Агония и возрождение романтизма (Вайскопф) - страница 70

Тут возникала и добавочная сложность, обусловленная симметрической соотнесенностью Благовещения с грехопадением Евы. Согласно святоотеческим учениям, ее грех был упразднен Марией как «второй» или «новой» Евой. Отсюда напрашивалось, однако, пугающее представление о функциональной связи между Гавриилом и ветхозаветным змием, так что на первого легко переносились приметы второго. Благодаря апокрифам связь эта, доведенная уже до прямого сходства, и показ соответствующих страхов Марии (лишь бегло упомянутых в Евангелии) были прочно усвоены и католической, и православной, в том числе богослужебной традицией[158]. Проникла эта демонологическая тревога и в письмо пушкинской Татьяны: «Кто ты, мой ангел ли хранитель, / Или коварный искуситель?» – и в некоторые другие тексты XIX столетия (тогда как позже, в женской «декадентской» поэзии, например у Черубины де Габриак, будет воспеваться именно сатанинская сторона сакральной эротики).

Был у Благовещения еще один ритуальный аспект, значимый для нашей темы и канонизированный в русской поэзии Пушкиным, Дельвигом и Ф. Туманским. В этот день, 25 марта, принято было отпускать птиц на волю, словно узников из тюрьмы. Исследователи соединяют этот обычай, как и другие благовещенские обряды, с празднованием весны и весенним «отмыканием» природы (кстати, можно было бы напомнить, что открытая клетка – это известная аллегория дефлорации, подхваченная моралистической живописью). Указывалось и на то, что птицы, по всей видимости, считались посредниками между земным и небесным миром, посланцами от человека к Богу или Богородице[159].

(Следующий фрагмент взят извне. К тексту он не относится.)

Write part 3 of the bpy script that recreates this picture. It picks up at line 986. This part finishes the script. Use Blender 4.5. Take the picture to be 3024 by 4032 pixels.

Конечно, эта традиция поддерживалась и орнитологической атрибутикой евангельского рассказа: ведь голубь (обычно белый, «серебряный») почитался образом Святого Духа – как и вестником спасения из Быт. 8: 8–12 (имелись, впрочем, у голубя и сексуальные коннотации)[160]. С другой стороны, поскольку птицы, включая того же голубя, были древнейшим и повсеместным символом души, благовещенский обычай мог переосмысляться и как ее освобождение от телесных уз[161]. Парадоксальным образом праздник воплощения оборачивался мечтой о развоплощении. Такую интерпретацию, проникнутую тягой к смерти, мы встретим в стихотворении С. Парнок «Целый день язык мой подличал…» (1923):

Благовещенье! Так завещано:
Всем крылатым из плена – вылет.
И твои встрепенутся, всплещутся,
Голубь мой, в поднебесье крылья.
Но чертог скудельный – прочен он,
И не рухнуть ему до срока.
Разъедай же его, червоточина,
Дожигай его, огнь высокий![162]

Между тем похожее столкновение обеих установок, христианско-жизнестроительной и противоположной, эскапистско-некрофильской, мы найдем задолго до того в позднеромантической версии рассказа о Благовещении. Предметом дальнейшего изучения и станет этот сюжет, распространившийся в русской литературе с середины 1830-х годов, – сюжет о юной деве, стяжавшей творческий дар и/или его прекрасный адекват – жениха как олицетворение своих поэтических грез (= Гения, взамен Музы, вдохновлявшей авторов-мужчин). Предваряя разборы, следует сразу сказать, что полученный «дар», соединяя романтическую героиню с миром потусторонним, обычно сулил ей скорое и желанное возвращение на загробную родину души; матримониальные же ее чаяния претворялись в утопию небесного, а не земного брака.